新たに2体のフォートレス,2人のコマンダーも追加
岡山氏:
また,サバイバルアリーナの登場に合わせて,フォートレスの追加も予定しています。追加するのは,「舞神機竜アマテラス」「暴神機竜スサノオ」の2体で,神の名が付くくらいですから,これまでのフォートレスとはひと味変わった能力をもっています。
4Gamer:
どちらも見るからに強力そうです。
岡山氏:
ええ,強力ですよ。アマテラスは移動範囲が9と長いので,戦場を華麗に移動して,クリスタルを持っている人を急襲するような活躍ができると思います。しかも,倒した敵のクリスタルをプラス30%奪うことができる能力も持っています。
4Gamer:
ということはアマテラスに倒されると,結果的に所持クリスタルの80%が一気に奪われてしまうんですね。それは怖い。
岡山氏:
一方のスサノオは,クリスタルを持っている敵を倒せば倒すほど,自分がどんどんパワーアップしていくというタイプです。移動距離とAPの上限がプラス2ずつ,最大5回まで上がります。最初の移動範囲が7でAPが9なので,最大17,19まで増えますね。
4Gamer:
一度パワーアップしたら,その戦いが終わるまでずっとステータスが上がったまま,ですか。
岡山氏:
高いままなんですよ。
4Gamer:
これも,とんでもない能力ですね……。
岡山氏:
当然,クリスタルを持っている人はアマテラスやスサノオが近づいてきたら「ヤバい」と逃げると思うので,強力だけど確実に警戒されるというジレンマを味わっていただければと。この2体の出現によって,相手を積極的に倒すプレイスタイルがより加速すると思います。

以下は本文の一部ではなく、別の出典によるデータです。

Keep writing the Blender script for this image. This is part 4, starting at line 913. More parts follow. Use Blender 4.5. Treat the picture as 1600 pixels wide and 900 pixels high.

また,コマンダーも新しく2人が入ります。1人は「踊り子」です。「踊り子」は,自分や相手にさまざまな効果をおよぼす能力を持つコマンダーです。なかでも,山札から直接防衛カードをセットする「魅惑のタンゴ」が非常に強力です。
4Gamer:
それは大きなアドバンテージになりそうですね。
岡山氏:
もう1人の「ギャンブラー」は,「手札が悪いな」と思ったときに,手札をシャッフルできる「ショットガンシャッフル」を持っています。デッキを作るうえでのサポーターになってくれるでしょう。これまでも,デッキの中にそういった効果を持つカードを入れているプレイヤーは多かったと思いますが,ギャンブラーを採用することで,ほかのカードに入れ替えられる可能性が広がります。ほかにも「ギャンブラー」の名に恥じぬような,さまざまな能力がありますのでお楽しみに。